What is required: Print, word for word, the opening line of the data below and every line after it through the line that contains "R = math.radians", but not the pictures.

*** Data to use ***

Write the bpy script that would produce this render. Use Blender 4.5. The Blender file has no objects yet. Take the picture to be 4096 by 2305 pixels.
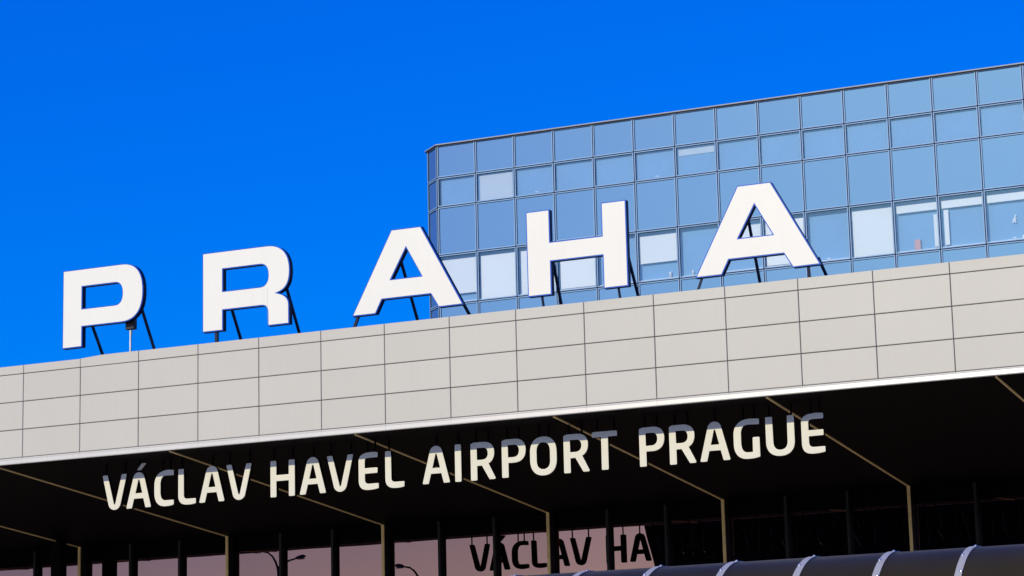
import bpy, bmesh, math, random
from mathutils import Vector, Matrix
random.seed(7)
S = bpy.context.scene
COL = S.collection
R = math.radians

# ------------------------------------------------------------------ camera
GZ = 9.374                      # height of the fascia's lower joint above the ground
cam_d = bpy.data.cameras.new('camera')
cam = bpy.data.objects.new('camera', cam_d)
COL.objects.link(cam)
S.camera = cam
cam_d.sensor_width = 36.0
cam_d.lens = 36.0 * 10087.97 / 4096.0
cam_d.clip_start = 0.2
cam_d.clip_end = 3000.0
yaw, pitch, roll = -0.41872911, 0.20021821, -0.02447013
fw = Vector((math.sin(yaw) * math.cos(pitch), math.cos(yaw) * math.cos(pitch), math.sin(pitch)))
rt = Vector((math.cos(yaw), -math.sin(yaw), 0.0))
up = rt.cross(fw)
r2 = rt * math.cos(roll) + up * math.sin(roll)
u2 = -rt * math.sin(roll) + up * math.cos(roll)
cam.matrix_world = Matrix(((r2.x, u2.x, -fw.x, 32.4337), (r2.y, u2.y, -fw.y, -46.0593),
                           (r2.z, u2.z, -fw.z, GZ - 7.6738), (0, 0, 0, 1)))

# ------------------------------------------------------------------ sky, sun, exposure
SUN_EL, SUN_AZ = 27.8, 192.0    # azimuth from +Y towards +X
world = bpy.data.worlds.new('World')
S.world = world
world.use_nodes = True
wn = world.node_tree
bgn = wn.nodes['Background']
sky = wn.nodes.new('ShaderNodeTexSky')
sky.sky_type = 'NISHITA'
sky.sun_disc = False
sky.sun_elevation = R(SUN_EL)
sky.sun_rotation = R(SUN_AZ)
sky.altitude = 0
sky.air_density = 1.0
sky.dust_density = 1.0
sky.ozone_density = 6.0
# one global grade, as in the photograph's strongly saturated print: contrast, saturation, deeper blue
pre = wn.nodes.new('ShaderNodeVectorMath')
pre.operation = 'SCALE'
pre.inputs['Scale'].default_value = 0.1
gam = wn.nodes.new('ShaderNodeGamma')
gam.inputs[1].default_value = 0.5
hsv = wn.nodes.new('ShaderNodeHueSaturation')
hsv.inputs['Saturation'].default_value = 2.6
hsv.inputs['Value'].default_value = 0.95
sep = wn.nodes.new('ShaderNodeSeparateColor')
com = wn.nodes.new('ShaderNodeCombineColor')
wn.links.new(sky.outputs[0], pre.inputs[0])
wn.links.new(pre.outputs[0], gam.inputs[0])
wn.links.new(gam.outputs[0], hsv.inputs['Color'])
wn.links.new(hsv.outputs[0], sep.inputs[0])
for ch, pw in (('Red', 1.2), ('Green', 1.7), ('Blue', 1.0)):
    m1 = wn.nodes.new('ShaderNodeMath')
    m1.operation = 'POWER'
    m1.inputs[1].default_value = pw
    m2 = wn.nodes.new('ShaderNodeMath')
    m2.operation = 'MULTIPLY'
    m2.inputs[1].default_value = 13.1
    wn.links.new(sep.outputs[ch], m1.inputs[0])
    wn.links.new(m1.outputs[0], m2.inputs[0])
    wn.links.new(m2.outputs[0], com.inputs[ch])
wn.links.new(com.outputs[0], bgn.inputs[0])
bgn.inputs[1].default_value = 0.1

sun_d = bpy.data.lights.new('sun', 'SUN')
sun_d.energy = 3.35
sun_d.angle = R(0.53)
sun_d.color = (1.0, 0.91, 0.66)
sun = bpy.data.objects.new('sun', sun_d)
COL.objects.link(sun)
az = R(SUN_AZ)
to_sun = Vector((math.sin(az) * math.cos(R(SUN_EL)), math.cos(az) * math.cos(R(SUN_EL)), math.sin(R(SUN_EL))))
sun.rotation_euler = to_sun.to_track_quat('Z', 'Y').to_euler()
sun.location = (0, -60, 60)

S.view_settings.view_transform = 'Standard'
S.view_settings.look = 'None'
S.view_settings.exposure = 0.0
S.view_settings.gamma = 1.0
S.view_settings.use_curve_mapping = False
S.render.engine = 'CYCLES'
S.cycles.max_bounces = 8
S.cycles.transparent_max_bounces = 8

# ------------------------------------------------------------------ materials
def new_mat(name):
    m = bpy.data.materials.new(name)
    m.use_nodes = True
    nt = m.node_tree
    b = nt.nodes['Principled BSDF']
    return m, nt, b

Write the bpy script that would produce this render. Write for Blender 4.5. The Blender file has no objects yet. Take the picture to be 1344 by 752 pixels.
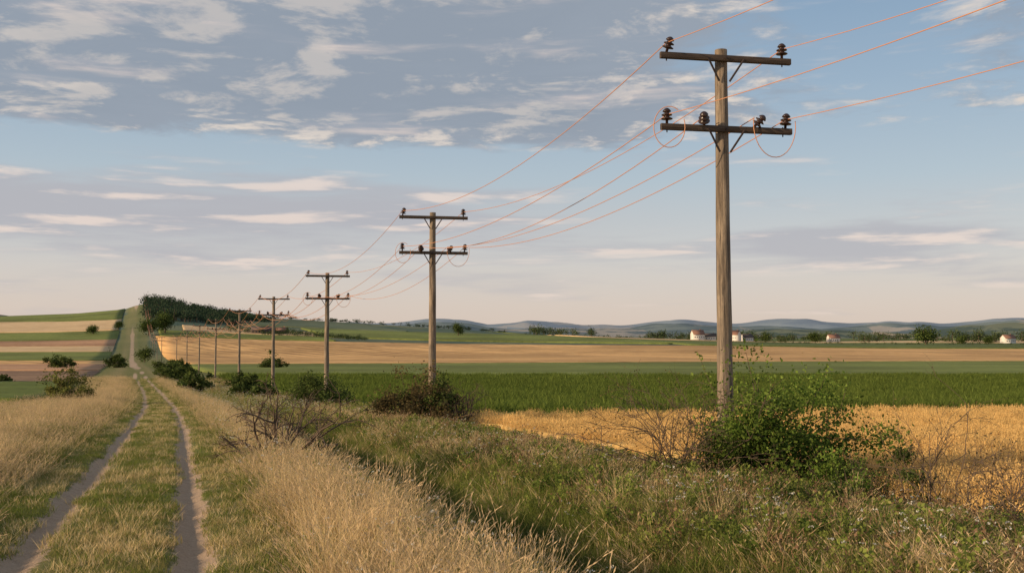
import bpy, math, numpy as np
from mathutils import Vector, Matrix
rng=np.random.default_rng(7)
D=bpy.data; SC=bpy.context.scene
EYE=2.3
SC.view_settings.view_transform='Standard'
try: SC.view_settings.look='None'
except: pass
SC.view_settings.exposure=0; SC.view_settings.gamma=1

# ------------------------------------------------------------ terrain
def smoothcurve(pts,w=.09):
    p=np.array(pts,float); u=np.log(p[:,0]+12)
    g=np.linspace(math.log(2),math.log(40000),4000)
    v=np.interp(g,u,p[:,1]); st=g[1]-g[0]; k=int(w/st)*3
    ker=np.exp(-.5*(np.arange(-k,k+1)*st/w)**2); ker/=ker.sum()
    v2=np.convolve(np.pad(v,k,'edge'),ker,'valid')
    return lambda y: np.interp(np.log(np.maximum(y,-9.9)+12),g,v2)
prof=smoothcurve([(-10,-2.2),(0,-2.2),(9.6,-2.25),(15.5,-2.55),(22,-2.78),(28,-3.0),(44,-3.6),(70,-4.8),(99,-6.0),(135,-6.9),(180,-7.5),(235,-8.6),(309,-10),(406,-11.8),(540,-13.5),(700,-13.4),(1000,-11.2),(1500,-8.2),(2000,-7.5),(3000,-7.5),(30000,-8)])
_tx=np.array([(-40,12.5),(0,-.75),(30,-10.7),(61,-21.4),(110,-39.5),(180,-67),(300,-113),(540,-206),(900,-342),(1200,-455),(1500,-567),(3000,-1100),(30000,-1100)],float)
_g=np.concatenate([np.arange(-40,3000,1.)]); _v=np.interp(_g,_tx[:,0],_tx[:,1])
_k=np.exp(-.5*(np.arange(-30,31)/10.)**2); _k/=_k.sum(); 
_e=np.interp(np.arange(-70,3030,1.),_g,_v); _e[:30]=_v[0]+(np.arange(-30,0))*(_v[1]-_v[0]); _v=np.convolve(_e,_k,'valid')[:len(_g)]
def trackX(y): return np.interp(y,_g,_v)
def sm(x,a,b):
    t=np.clip((x-a)/(b-a),0,1); return t*t*(3-2*t)
_wn=[(rng.uniform(0,6.28),rng.uniform(0,6.28),f) for f in np.geomspace(.7,1.6,7)]
def noise(x,y,s):
    r=0
    for a,ph,f in _wn:
        r=r+np.sin((x*math.cos(a)+y*math.sin(a))*f*6.28/s+ph+1.3*np.sin((x*math.sin(a*1.7)-y*math.cos(a*1.7))*f*4/s+a))
    return r/4.
_hp=np.array([(-700,424),(-300,418),(0,415),(100,412),(160,407),(178,401),(192,398),(210,400),(235,404),(260,409),(300,414),(400,421),(500,427),(600,433),(700,440),(900,448),(1100,452)],float)
_hx=(_hp[:,0]-672)/1307*1500; _hz=(440-_hp[:,1])*1500/1307+8.2
def hill(x,y):
    xp=x+.378*(y-1500)
    H=np.interp(xp,_hx,_hz,left=_hz[0],right=0); H=np.maximum(H,0)
    t=np.clip((y-620)/880,0,1)**1.35
    return H*t*(1-sm(y,1560,2500))
def G(x,y):
    x=np.asarray(x,float); y=np.asarray(y,float)
    t=x-trackX(y)
    fade=1/(1+(y/130)**2)
    c=-.10*np.exp(-((np.abs(t)-.93)/.2)**2)+.08*np.exp(-((t-2.9)/.8)**2)-1.05*np.exp(-((t-5.7)/1.2)**2)-.05*np.exp(-((t-11.)/1.8)**2)+.2*sm(-t,1.6,5)*(1-sm(-t,6,9))-.5*sm(t,10.5,14.5)
    off=sm(np.abs(t),1.2,3)
    nz=.09*noise(x,y,4.)*off+.035*noise(x+9,y,1.3)*off+.012*noise(x,y,1.1)
    return prof(y)+EYE+(c+nz)*fade+hill(x,y)+1.2*noise(x,y,420)*sm(y,250,900)
def Gf(x,y): return float(G(x,y))

# ------------------------------------------------------------ mesh helpers
def mk(name,V,Fs,mats,cols=None,smooth=False,link=True,parent=None):
    me=D.meshes.new(name); V=np.asarray(V,np.float32)
    me.vertices.add(len(V)); me.vertices.foreach_set('co',V.ravel())
    Fs=[(np.asarray(f,np.int32),m) for f,m in Fs if len(f)]
    nl=sum(f.size for f,_ in Fs); npoly=sum(len(f) for f,_ in Fs)
    me.loops.add(nl); me.polygons.add(npoly)
    me.loops.foreach_set('vertex_index',np.concatenate([f.ravel() for f,_ in Fs]))
    ls=[];o=0;mi=[]
    for f,m in Fs:
        k=f.shape[1]; ls.append(o+np.arange(len(f))*k); o+=f.size; mi.append(np.full(len(f),m))
    me.polygons.foreach_set('loop_start',np.concatenate(ls).astype(np.int32))
    me.polygons.foreach_set('material_index',np.concatenate(mi).astype(np.int32))
    if smooth: me.polygons.foreach_set('use_smooth',np.ones(npoly,bool))
    for m in mats: me.materials.append(m)
    if cols is not None:
        a=me.attributes.new('col','FLOAT_COLOR','POINT')
        c=np.ones((len(V),4),np.float32); c[:,:3]=cols; a.data.foreach_set('color',c.ravel())
    me.update(calc_edges=True); me.validate()
    ob=D.objects.new(name,me)
    if link: SC.collection.objects.link(ob)
    if parent: ob.parent=parent
    return ob
class B:
    def __init__(s): s.v=[];s.f={};s.n=0;s.c=[]
    def add(s,V,F,m=0,c=(1,1,1)):
        V=np.asarray(V,float).reshape(-1,3); F=np.asarray(F,int)
        s.v.append(V); s.f.setdefault((m,F.shape[1]),[]).append(F+s.n); s.n+=len(V)
        c=np.asarray(c,float); s.c.append(np.broadcast_to(c,(len(V),3)) if c.ndim==1 else c)
    def make(s,name,mats,**k):
        return mk(name,np.concatenate(s.v),[(np.concatenate(f),key[0]) for key,f in s.f.items()],mats,cols=np.concatenate(s.c),**k)
def frame(d):
    d=d/np.linalg.norm(d); a=np.array([0,0,1.]) if abs(d[2])<.9 else np.array([1.,0,0])
    u=np.cross(a,d);u/=np.linalg.norm(u); return u,np.cross(d,u)
def tube(b,P,R,sides=5,m=0,c=(1,1,1),cap=False):
    P=np.asarray(P,float);n=len(P);R=np.broadcast_to(R,(n,))
    T=np.gradient(P,axis=0); an=np.arange(sides)/sides*2*math.pi
    u,w=frame(T[0]); V=[]
    for i in range(n):
        d=T[i]/(np.linalg.norm(T[i])+1e-9); u=u-d*np.dot(u,d); u/=np.linalg.norm(u)+1e-9; w=np.cross(d,u)
        V.append(P[i]+R[i]*(np.cos(an)[:,None]*u+np.sin(an)[:,None]*w))
    V=np.concatenate(V); i=np.arange(n-1)[:,None]*sides; j=np.arange(sides)[None]; j2=(j+1)%sides
    F=np.stack([i+j,i+j2,i+sides+j2,i+sides+j],-1).reshape(-1,4)
    b.add(V,F,m,c)
    if cap:
        b.add(np.vstack([V[-sides:],P[-1]]),[[k,(k+1)%sides,sides] for k in range(sides)],m,c)
        b.add(np.vstack([V[:sides],P[0]]),[[(k+1)%sides,k,sides] for k in range(sides)],m,c)
def box(b,cx,hx,ax=None,m=0,c=(1,1,1),bev=.012):
    ax=np.eye(3) if ax is None else np.asarray(ax)
    h=np.array(hx)
    y,z=h[1],h[2];e=min(bev,y*.4,z*.4)
    sec=[(y-e,z),(y,z-e),(y,-z+e),(y-e,-z),(-y+e,-z),(-y,-z+e),(-y,z-e),(-y+e,z)]
    V=[np.array([sx*h[0],a,q]) for sx in(-1,1) for a,q in sec]
    V=np.array(V)@ax+np.array(cx)
    b.add(V,[[i,(i+1)%8,8+(i+1)%8,8+i] for i in range(8)],m,c)
    b.add(V,[[7,6,5,4,3,2,1,0],[8,9,10,11,12,13,14,15]],m,c)
def randquads(C,S,cols,b,m=0,asp=.6,up=0.,r=rng):
    n=len(C); d=r.normal(size=(n,3)); d[:,2]=d[:,2]*(1-up)+up*.3; d/=np.linalg.norm(d,axis=1)[:,None]
    e=np.cross(d,r.normal(size=(n,3))); e/=np.linalg.norm(e,axis=1)[:,None]
    S=np.broadcast_to(S,(n,))[:,None]
    V=np.stack([C-d*S*.5,C+e*S*asp*.5,C+d*S*.5,C-e*S*asp*.5],1).reshape(-1,3)
    b.add(V,np.arange(4*n).reshape(n,4),m,np.repeat(cols,4,0))

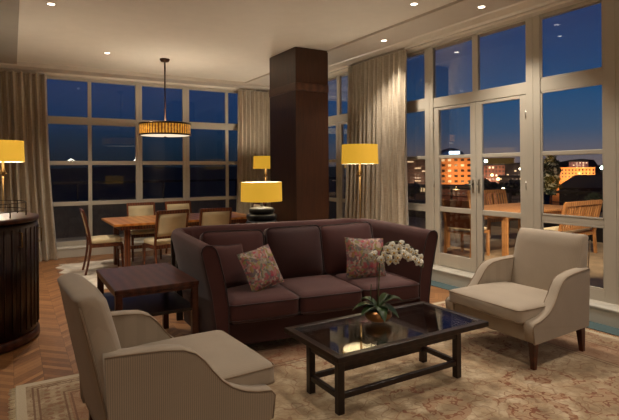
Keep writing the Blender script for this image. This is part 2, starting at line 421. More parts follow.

***

Written answer:
Write the bpy script that would produce this render. Use Blender 4.5. The Blender file has no objects yet. Take the picture to be 4096 by 2305 pixels.
import bpy, bmesh, math, random
from mathutils import Vector, Matrix
random.seed(7)
S = bpy.context.scene
COL = S.collection
R = math.radians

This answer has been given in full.